TO DO: Would you restate, exactly as they appear, the lines from the one containing "The Blender Python" through the end of the data below?

Scenes as source code:
◆ ◆ ◆
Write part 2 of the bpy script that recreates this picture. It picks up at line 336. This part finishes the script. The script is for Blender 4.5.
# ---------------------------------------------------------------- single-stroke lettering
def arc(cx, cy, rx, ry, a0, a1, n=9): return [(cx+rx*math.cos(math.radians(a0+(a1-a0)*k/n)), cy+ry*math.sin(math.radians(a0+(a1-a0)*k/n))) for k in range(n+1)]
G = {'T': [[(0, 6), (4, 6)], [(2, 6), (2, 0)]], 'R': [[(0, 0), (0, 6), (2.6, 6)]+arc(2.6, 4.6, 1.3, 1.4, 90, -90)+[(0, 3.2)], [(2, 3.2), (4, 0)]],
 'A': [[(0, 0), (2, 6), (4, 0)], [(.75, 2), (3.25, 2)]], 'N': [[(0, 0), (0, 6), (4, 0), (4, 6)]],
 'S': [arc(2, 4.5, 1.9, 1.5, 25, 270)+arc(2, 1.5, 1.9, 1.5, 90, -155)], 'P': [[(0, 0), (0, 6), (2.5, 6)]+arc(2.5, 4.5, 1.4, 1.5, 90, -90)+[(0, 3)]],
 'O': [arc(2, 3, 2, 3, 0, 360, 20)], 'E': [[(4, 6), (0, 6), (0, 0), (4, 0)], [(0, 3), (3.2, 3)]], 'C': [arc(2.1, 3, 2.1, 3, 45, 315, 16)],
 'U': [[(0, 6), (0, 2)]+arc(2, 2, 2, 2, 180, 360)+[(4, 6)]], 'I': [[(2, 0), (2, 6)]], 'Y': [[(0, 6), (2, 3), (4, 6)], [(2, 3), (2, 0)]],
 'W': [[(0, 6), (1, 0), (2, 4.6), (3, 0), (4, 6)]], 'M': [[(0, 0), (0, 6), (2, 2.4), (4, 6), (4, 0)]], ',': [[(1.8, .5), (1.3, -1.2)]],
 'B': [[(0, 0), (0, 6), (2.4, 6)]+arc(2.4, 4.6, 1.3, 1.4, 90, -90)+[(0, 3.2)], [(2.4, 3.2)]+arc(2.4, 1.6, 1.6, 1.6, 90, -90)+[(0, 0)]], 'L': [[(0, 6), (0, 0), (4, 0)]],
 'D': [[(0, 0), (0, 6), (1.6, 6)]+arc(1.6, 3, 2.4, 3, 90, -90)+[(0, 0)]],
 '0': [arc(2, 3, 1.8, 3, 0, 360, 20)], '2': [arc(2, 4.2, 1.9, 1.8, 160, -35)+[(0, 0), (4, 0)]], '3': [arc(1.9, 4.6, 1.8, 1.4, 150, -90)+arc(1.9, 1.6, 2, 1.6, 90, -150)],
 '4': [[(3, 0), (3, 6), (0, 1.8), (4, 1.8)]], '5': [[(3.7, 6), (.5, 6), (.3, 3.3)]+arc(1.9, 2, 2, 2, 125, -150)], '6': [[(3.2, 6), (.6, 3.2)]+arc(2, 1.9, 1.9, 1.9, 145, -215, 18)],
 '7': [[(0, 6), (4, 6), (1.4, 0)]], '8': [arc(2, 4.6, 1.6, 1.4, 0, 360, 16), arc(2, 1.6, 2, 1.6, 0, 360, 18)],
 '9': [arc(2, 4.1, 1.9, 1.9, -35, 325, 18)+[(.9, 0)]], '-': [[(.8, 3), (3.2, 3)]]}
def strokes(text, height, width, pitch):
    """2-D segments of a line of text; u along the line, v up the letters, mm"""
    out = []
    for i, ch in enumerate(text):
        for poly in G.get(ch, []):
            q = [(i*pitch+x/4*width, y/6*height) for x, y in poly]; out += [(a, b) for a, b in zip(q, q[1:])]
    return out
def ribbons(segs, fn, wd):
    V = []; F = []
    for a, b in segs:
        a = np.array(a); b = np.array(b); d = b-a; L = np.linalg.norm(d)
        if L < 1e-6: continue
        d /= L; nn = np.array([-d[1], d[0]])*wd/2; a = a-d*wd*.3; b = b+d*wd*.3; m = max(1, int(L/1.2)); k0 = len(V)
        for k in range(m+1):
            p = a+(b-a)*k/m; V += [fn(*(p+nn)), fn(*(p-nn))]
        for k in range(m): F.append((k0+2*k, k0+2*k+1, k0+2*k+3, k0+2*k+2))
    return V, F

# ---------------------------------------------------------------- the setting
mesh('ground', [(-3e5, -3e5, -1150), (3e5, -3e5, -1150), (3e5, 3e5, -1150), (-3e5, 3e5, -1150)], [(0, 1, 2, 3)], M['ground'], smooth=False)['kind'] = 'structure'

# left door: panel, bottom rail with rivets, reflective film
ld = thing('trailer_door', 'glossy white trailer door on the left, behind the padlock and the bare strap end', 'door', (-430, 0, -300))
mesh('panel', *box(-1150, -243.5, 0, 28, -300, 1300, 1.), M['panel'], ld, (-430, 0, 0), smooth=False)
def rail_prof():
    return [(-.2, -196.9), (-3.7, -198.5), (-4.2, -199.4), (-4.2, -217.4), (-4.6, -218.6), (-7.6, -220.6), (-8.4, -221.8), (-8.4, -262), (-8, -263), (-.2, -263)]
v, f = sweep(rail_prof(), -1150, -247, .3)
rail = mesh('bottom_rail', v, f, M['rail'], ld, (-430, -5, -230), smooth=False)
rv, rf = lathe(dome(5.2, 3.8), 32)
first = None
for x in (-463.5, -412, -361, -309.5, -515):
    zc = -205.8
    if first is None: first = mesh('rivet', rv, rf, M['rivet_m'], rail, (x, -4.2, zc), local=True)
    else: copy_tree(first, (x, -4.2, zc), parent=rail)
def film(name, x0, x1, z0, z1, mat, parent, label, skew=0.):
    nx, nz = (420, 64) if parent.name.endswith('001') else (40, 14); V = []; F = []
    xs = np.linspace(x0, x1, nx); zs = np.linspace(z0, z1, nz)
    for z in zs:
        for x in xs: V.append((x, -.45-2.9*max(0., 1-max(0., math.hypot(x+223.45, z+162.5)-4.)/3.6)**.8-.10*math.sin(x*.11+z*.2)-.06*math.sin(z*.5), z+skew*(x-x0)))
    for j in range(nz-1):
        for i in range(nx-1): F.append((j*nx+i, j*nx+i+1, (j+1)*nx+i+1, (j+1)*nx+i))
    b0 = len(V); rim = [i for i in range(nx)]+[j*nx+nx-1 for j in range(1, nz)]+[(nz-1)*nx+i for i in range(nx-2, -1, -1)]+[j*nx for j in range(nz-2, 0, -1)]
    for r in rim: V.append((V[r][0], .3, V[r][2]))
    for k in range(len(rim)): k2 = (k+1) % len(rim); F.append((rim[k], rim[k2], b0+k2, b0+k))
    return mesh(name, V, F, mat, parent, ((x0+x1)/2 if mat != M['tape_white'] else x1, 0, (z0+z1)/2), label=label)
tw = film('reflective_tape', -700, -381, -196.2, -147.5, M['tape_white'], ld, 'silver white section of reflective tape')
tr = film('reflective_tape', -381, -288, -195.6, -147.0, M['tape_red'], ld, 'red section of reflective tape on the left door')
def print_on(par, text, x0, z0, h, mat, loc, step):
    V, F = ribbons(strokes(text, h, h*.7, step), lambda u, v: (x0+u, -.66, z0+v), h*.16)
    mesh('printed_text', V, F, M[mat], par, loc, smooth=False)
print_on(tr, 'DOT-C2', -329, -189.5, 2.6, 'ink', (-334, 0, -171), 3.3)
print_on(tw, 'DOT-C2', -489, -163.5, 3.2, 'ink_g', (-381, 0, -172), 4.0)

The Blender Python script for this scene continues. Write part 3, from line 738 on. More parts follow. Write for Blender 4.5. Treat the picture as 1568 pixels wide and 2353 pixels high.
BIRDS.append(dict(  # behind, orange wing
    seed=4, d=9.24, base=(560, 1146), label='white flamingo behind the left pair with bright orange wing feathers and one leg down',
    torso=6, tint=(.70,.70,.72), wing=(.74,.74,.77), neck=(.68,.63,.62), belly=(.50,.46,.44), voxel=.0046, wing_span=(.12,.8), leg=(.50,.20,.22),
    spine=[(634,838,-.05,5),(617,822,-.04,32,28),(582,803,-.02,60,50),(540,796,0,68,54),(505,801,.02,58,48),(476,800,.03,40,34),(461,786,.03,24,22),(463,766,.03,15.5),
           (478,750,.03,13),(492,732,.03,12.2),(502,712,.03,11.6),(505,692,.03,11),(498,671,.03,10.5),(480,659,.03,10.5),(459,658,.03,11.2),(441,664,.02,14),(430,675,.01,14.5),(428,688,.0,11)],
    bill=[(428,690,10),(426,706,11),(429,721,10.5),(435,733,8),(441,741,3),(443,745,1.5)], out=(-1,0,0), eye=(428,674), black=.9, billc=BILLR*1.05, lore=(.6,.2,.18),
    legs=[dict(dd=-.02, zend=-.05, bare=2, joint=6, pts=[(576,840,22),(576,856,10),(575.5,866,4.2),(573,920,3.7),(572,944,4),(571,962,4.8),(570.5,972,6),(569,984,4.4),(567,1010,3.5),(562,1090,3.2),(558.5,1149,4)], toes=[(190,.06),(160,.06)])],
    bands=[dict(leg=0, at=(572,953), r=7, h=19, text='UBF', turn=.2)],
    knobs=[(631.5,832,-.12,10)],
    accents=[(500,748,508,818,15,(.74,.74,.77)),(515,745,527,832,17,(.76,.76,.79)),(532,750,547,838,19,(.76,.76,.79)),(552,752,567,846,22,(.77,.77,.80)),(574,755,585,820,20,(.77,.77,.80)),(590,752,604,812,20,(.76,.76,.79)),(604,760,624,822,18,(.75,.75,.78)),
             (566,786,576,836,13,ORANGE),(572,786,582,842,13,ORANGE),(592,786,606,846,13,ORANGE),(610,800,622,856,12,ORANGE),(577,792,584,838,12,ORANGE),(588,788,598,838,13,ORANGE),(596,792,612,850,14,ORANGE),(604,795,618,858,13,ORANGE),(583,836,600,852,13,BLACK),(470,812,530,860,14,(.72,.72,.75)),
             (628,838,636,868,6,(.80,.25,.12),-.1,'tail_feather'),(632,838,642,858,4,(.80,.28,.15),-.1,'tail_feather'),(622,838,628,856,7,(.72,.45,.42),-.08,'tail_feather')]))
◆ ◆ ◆
SOLVED PROBLEM:
The Blender Python script for this scene continues. Write part 3, from line 738 on. More parts follow. Write for Blender 4.5. Treat the picture as 1568 pixels wide and 2353 pixels high.
BIRDS.append(dict(  # behind, orange wing
    seed=4, d=9.24, base=(560, 1146), label='white flamingo behind the left pair with bright orange wing feathers and one leg down',
    torso=6, tint=(.70,.70,.72), wing=(.74,.74,.77), neck=(.68,.63,.62), belly=(.50,.46,.44), voxel=.0046, wing_span=(.12,.8), leg=(.50,.20,.22),
    spine=[(634,838,-.05,5),(617,822,-.04,32,28),(582,803,-.02,60,50),(540,796,0,68,54),(505,801,.02,58,48),(476,800,.03,40,34),(461,786,.03,24,22),(463,766,.03,15.5),
           (478,750,.03,13),(492,732,.03,12.2),(502,712,.03,11.6),(505,692,.03,11),(498,671,.03,10.5),(480,659,.03,10.5),(459,658,.03,11.2),(441,664,.02,14),(430,675,.01,14.5),(428,688,.0,11)],
    bill=[(428,690,10),(426,706,11),(429,721,10.5),(435,733,8),(441,741,3),(443,745,1.5)], out=(-1,0,0), eye=(428,674), black=.9, billc=BILLR*1.05, lore=(.6,.2,.18),
    legs=[dict(dd=-.02, zend=-.05, bare=2, joint=6, pts=[(576,840,22),(576,856,10),(575.5,866,4.2),(573,920,3.7),(572,944,4),(571,962,4.8),(570.5,972,6),(569,984,4.4),(567,1010,3.5),(562,1090,3.2),(558.5,1149,4)], toes=[(190,.06),(160,.06)])],
    bands=[dict(leg=0, at=(572,953), r=7, h=19, text='UBF', turn=.2)],
    knobs=[(631.5,832,-.12,10)],
    accents=[(500,748,508,818,15,(.74,.74,.77)),(515,745,527,832,17,(.76,.76,.79)),(532,750,547,838,19,(.76,.76,.79)),(552,752,567,846,22,(.77,.77,.80)),(574,755,585,820,20,(.77,.77,.80)),(590,752,604,812,20,(.76,.76,.79)),(604,760,624,822,18,(.75,.75,.78)),
             (566,786,576,836,13,ORANGE),(572,786,582,842,13,ORANGE),(592,786,606,846,13,ORANGE),(610,800,622,856,12,ORANGE),(577,792,584,838,12,ORANGE),(588,788,598,838,13,ORANGE),(596,792,612,850,14,ORANGE),(604,795,618,858,13,ORANGE),(583,836,600,852,13,BLACK),(470,812,530,860,14,(.72,.72,.75)),
             (628,838,636,868,6,(.80,.25,.12),-.1,'tail_feather'),(632,838,642,858,4,(.80,.28,.15),-.1,'tail_feather'),(622,838,628,856,7,(.72,.45,.42),-.08,'tail_feather')]))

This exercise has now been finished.